Zooming In…

It’s interesting to wake up the morning after the hike and try to figure out what the hell you did the day before to cause the specific, different muscle pain that you have today. For instance, why does my right quad hurt so much more than the left? Maybe because that’s the leg I used to pull myself up onto rocks when we were scrambling up the canyon toward the waterfalls?

Then there’s Poison Oak Paranoia: every slightly itchy feeling since Saturday, I’m checking for the rash. I’m convinced it will show up (and it can take up to 5 days to show up, which is scary). At some point, I’ll get around to posting about that hike, but I have to resize the photos and I was in two long meetings yesterday, so I ran out of time.

My women’s art group is doing a show with Mexican female artists in September/October about the border, more of a conceptual collaborative piece than everyone contributing a single piece of art, so it requires meetings and brainstorming and working with people who work very differently than I do. I realize my experience of the border by being a teacher of students who regularly cross it is very different than others. I’m not entirely sure what I feel about it except that it seems to break up families and make it more difficult for certain groups of people, especially those who really don’t need more trouble in their lives. I read a book a few years ago about four Hispanic girls and the Dream Act and how this arbitrary line that we draw affected their lives. Anyway, you will probably see more about this project in the future, but know that right now, I am envisioning floating 3D fabric houses in the air above our real-live fence. And how that will go together. I think it’s good to force the art brain to work out of its comfort zone, out of what it’s used to doing.

Girlchild survived her weekend camp and came back invigorated and excited (she is so much more of an extrovert than I am). She had to tell everyone who her role model was as one of their team-building/introduction exercises, and she told me she chose me, and I said, “because you want to be a depressed, crazy old woman in your future?” and she said, no, because she wanted to be strong like me. Sigh. And I don’t feel strong at all most days. It’s like dragging myself along through the mud most days, but I guess she’s right. I just wish I didn’t HAVE to be so strong. It would be OK to have less to deal with and get through and to not have to feel like I’m always surviving things. I’d be OK with that. I guess I should tell her, some day, when it doesn’t make me burst into tears, that a huge part of my strength comes from having her and her brother around, that if they hadn’t been here this year, if they’d been off at college or even if they’d been around but not supportive (which believe it or not, they have been), then I don’t know where I’d be right now…maybe still in bed and under the covers. Maybe worse. Sigh.

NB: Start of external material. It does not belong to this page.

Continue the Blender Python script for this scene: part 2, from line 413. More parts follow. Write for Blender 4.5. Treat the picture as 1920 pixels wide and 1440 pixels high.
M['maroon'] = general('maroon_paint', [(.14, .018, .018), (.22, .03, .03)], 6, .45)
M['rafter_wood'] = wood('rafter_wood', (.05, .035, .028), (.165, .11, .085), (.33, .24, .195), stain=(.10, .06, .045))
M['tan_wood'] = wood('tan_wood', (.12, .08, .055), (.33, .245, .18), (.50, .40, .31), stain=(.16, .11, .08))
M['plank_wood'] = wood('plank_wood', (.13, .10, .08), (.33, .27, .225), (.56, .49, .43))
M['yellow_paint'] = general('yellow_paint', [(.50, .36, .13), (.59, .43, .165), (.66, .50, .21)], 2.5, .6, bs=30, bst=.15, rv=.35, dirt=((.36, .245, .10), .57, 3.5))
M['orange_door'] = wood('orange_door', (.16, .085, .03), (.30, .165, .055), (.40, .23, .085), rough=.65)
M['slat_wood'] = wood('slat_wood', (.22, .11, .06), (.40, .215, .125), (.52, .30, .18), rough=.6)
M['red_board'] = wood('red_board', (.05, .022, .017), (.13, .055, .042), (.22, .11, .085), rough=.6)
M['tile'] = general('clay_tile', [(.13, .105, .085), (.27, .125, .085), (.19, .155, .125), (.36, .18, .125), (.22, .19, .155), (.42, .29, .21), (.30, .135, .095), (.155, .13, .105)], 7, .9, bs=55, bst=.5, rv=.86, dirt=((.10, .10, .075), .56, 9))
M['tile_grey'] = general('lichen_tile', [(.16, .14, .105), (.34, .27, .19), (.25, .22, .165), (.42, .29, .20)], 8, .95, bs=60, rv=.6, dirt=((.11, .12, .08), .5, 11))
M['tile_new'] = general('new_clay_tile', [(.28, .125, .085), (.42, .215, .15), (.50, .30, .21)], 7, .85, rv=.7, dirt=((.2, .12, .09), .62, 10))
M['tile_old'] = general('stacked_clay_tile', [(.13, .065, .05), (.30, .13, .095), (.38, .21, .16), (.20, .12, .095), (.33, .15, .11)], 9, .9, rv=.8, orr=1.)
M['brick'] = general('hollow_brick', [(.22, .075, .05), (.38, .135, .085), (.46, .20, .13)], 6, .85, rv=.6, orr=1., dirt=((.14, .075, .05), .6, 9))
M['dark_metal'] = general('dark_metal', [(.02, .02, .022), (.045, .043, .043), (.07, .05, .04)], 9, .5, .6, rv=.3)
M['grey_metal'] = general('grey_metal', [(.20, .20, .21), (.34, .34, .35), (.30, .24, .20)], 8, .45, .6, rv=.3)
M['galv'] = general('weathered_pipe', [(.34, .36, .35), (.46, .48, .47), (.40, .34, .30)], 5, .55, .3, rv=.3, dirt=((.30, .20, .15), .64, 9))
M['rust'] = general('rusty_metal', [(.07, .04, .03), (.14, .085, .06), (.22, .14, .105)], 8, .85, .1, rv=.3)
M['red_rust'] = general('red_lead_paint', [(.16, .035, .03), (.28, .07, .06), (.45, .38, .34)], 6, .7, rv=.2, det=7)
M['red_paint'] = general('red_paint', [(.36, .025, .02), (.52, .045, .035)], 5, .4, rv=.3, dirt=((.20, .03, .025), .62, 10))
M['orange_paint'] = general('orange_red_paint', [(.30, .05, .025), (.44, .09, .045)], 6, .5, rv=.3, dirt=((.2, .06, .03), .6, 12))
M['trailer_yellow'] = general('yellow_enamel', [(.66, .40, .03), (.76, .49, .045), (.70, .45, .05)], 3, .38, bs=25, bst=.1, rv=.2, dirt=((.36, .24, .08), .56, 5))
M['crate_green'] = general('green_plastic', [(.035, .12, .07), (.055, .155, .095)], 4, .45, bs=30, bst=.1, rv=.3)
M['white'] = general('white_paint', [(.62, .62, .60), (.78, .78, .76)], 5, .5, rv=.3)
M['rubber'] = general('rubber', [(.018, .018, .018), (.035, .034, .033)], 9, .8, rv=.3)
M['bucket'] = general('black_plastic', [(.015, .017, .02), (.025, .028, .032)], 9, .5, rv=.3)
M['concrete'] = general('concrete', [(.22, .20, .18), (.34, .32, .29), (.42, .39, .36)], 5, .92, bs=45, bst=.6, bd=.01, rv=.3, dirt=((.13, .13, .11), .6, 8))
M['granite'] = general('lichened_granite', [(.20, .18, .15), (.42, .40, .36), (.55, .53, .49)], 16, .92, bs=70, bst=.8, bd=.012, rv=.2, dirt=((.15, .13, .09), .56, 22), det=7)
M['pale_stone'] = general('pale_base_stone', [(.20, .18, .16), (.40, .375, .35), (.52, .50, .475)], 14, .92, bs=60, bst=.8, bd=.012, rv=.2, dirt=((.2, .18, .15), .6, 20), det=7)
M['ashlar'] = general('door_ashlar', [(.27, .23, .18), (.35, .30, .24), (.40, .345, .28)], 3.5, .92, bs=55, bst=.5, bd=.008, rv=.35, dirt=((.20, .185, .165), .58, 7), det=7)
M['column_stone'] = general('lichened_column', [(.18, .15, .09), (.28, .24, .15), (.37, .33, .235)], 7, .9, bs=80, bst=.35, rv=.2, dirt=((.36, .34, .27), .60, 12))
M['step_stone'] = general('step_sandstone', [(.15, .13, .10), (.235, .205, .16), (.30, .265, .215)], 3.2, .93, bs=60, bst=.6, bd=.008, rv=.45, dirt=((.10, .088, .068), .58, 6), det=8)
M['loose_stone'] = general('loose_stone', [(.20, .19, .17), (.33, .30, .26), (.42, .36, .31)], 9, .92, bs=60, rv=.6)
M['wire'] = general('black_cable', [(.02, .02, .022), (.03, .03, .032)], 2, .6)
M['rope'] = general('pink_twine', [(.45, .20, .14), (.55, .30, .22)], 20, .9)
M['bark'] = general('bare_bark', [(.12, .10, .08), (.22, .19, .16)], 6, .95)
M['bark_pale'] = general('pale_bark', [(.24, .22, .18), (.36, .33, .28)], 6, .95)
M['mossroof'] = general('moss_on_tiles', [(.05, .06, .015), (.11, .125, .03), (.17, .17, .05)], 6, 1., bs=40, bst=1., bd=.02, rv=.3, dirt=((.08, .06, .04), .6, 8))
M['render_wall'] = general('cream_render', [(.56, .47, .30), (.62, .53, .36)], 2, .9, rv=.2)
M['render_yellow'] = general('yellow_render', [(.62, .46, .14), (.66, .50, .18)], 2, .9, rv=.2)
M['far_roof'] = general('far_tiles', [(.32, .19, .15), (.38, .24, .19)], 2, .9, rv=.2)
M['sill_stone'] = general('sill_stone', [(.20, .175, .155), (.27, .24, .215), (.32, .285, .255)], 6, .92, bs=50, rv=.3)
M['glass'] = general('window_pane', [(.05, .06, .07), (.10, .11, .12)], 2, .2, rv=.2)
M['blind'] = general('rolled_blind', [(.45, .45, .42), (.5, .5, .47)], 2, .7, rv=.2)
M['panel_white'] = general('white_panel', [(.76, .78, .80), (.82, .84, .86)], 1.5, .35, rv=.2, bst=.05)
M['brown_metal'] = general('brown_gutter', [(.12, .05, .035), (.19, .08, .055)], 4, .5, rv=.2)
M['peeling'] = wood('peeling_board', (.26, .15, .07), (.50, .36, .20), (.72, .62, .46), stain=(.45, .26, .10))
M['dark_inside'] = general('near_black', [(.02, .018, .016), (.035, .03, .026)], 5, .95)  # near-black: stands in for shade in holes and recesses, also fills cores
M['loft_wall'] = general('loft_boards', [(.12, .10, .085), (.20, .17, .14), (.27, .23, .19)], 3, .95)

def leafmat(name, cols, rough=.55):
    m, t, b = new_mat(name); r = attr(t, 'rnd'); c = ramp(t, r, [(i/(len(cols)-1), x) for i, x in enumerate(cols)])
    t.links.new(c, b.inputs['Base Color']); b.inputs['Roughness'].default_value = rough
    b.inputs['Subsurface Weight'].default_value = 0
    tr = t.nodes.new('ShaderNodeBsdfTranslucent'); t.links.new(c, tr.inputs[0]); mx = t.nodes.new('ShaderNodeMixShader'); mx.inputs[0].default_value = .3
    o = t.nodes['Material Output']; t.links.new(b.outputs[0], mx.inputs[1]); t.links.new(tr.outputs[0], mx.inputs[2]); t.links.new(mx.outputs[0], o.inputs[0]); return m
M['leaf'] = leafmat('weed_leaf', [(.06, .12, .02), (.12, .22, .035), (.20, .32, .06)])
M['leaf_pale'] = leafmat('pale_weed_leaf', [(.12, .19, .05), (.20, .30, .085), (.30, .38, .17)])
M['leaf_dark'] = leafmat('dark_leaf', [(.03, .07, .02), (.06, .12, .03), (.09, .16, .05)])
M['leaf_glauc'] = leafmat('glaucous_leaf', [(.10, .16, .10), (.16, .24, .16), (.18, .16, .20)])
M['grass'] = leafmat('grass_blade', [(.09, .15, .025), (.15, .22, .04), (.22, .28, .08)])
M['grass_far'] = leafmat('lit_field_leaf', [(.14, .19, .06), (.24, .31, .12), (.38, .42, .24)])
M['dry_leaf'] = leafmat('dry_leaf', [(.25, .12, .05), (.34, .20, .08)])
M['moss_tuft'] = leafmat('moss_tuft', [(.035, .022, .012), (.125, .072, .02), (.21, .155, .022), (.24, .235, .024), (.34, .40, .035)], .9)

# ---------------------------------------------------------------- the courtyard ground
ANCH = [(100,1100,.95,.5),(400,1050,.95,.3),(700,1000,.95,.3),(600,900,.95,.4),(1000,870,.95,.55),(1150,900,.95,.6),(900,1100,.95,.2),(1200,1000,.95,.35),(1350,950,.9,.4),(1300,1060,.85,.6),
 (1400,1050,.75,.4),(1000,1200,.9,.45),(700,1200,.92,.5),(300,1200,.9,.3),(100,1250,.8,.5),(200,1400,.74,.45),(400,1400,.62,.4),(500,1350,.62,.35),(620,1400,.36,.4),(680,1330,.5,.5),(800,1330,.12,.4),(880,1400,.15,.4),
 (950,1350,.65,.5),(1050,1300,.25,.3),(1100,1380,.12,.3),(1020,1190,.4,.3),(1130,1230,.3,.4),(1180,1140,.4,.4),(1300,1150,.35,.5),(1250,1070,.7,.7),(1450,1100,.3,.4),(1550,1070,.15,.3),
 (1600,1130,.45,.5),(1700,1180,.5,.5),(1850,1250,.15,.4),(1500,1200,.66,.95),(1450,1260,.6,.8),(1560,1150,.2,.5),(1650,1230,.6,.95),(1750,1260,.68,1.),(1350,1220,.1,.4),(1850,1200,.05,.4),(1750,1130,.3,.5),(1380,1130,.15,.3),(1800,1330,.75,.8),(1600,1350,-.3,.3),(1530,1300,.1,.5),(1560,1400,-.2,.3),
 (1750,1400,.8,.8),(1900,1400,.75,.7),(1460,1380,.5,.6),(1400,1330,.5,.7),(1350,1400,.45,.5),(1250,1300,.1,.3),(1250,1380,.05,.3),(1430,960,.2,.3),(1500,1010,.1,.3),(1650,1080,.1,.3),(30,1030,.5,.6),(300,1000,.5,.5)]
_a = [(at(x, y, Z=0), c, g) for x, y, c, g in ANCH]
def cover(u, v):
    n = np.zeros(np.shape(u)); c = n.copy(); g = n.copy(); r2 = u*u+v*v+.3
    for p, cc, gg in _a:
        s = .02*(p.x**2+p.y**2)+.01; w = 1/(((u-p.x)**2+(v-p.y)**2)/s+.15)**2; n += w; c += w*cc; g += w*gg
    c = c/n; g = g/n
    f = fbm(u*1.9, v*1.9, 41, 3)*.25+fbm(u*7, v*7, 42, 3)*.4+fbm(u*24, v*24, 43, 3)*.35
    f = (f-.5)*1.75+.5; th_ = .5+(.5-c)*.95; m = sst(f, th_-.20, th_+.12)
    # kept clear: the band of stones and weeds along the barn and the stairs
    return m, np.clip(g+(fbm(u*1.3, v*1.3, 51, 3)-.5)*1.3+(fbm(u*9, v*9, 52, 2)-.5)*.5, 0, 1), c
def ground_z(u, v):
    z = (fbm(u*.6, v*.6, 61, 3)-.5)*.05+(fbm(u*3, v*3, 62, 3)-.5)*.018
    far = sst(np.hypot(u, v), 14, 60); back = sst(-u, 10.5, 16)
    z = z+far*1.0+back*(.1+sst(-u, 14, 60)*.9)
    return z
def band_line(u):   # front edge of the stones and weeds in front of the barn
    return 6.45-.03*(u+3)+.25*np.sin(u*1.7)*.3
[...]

I graded a little, but I didn’t let it take over my day. Then I traced some more…

Mar 30 14 001 small

Honestly, this seems to be taking forever and I don’t know why. Complicated pieces? Tired brain? Hard to say. Lots of little skeleton pieces…hey, I must be tracing dirt again! Dirt, then water. Skeletons, then bodies. Then birds, always the birds…and cats. Actually, I think this one has a dog instead of a cat. I don’t remember drawing a cat. The drawing is so big and took so long to do that I don’t remember, and when I’m tracing it, it’s upside down on the light table, so I can’t see all of it. I literally only see the little section that I’m tracing.

Kinda how I’m living life at the moment…just the little section I can handle each day. The night before I usually think about the little section I will handle the following day, but I try not to think further ahead than that unless I have to. It’s too hard. It feels too empty.

Brain. You really need to rewire yourself. Being smart and reflective and all inside-looking and crap? It ain’t helping you at the moment. Look out. See the whole drawing, not just the piece you’re on.

Nope. That’s what gets me in trouble right now. Trying to see the whole picture. I zoom out, the brain freaks out, and I zoom back in, quickly erasing whatever set it off. I don’t know whether that’s the healthiest thing to do or not…it’s just what I’m doing to survive right now.

One thought on “Zooming In…

  1. I’m chuckling, wondering if that’s eyes, breasts, or octopus suckers I’m seeing at the top. (Not to make light of your whole experience. You constantly amaze me with being the most highly functional depressoid I could ever imagine!)

    BTW, I sent my brother a link to a couple of your hike posts so that he can see what our landscape is here. So many photos!